The Mudcat Café TM
Thread #101142   Message #2040692
Posted By: shepherdlass
01-May-07 - 05:58 PM
Thread Name: Folk Song in England - Lloyd
Subject: RE: Folk Song in England - Lloyd
Fascinating thread. I didn't read the book until after the year 2000 so I wasn't swept along by the earlier enthusiasms - so my opinions are those of someone who never got to meet Lloyd or hear him sing live.

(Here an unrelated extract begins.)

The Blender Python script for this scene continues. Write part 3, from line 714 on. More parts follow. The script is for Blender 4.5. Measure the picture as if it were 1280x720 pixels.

Yes, it has flaws, it can be polemic. Yes, there are some inaccuracies and a tendency to wax lyrical (who's immune to those?). Yes, footnotes would be nice, though given Lloyd's unbelievable output on all kinds of subjects (how many radio scripts could he produce in a single year?) they may have just been too time consuming. But the main thing I love about the book is that it's the work of an obvious enthusiast - passionately and poetically written with great faith in 'the people'. Did it - as has been influentially argued - return the folk revival to Cecil Sharp's values and definitions? Probably, yet there's enough love in there for the work of named, literate, industrial songwriters such as Tommy Armstrong (though with claims for anonymous, often Irish, sources of inspiration) to demonstrate that Lloyd remained far less prescriptive than earlier collectors.

But, like so many great books, it has the capacity to both enthral and exasperate - isn't that just a wonderful combination?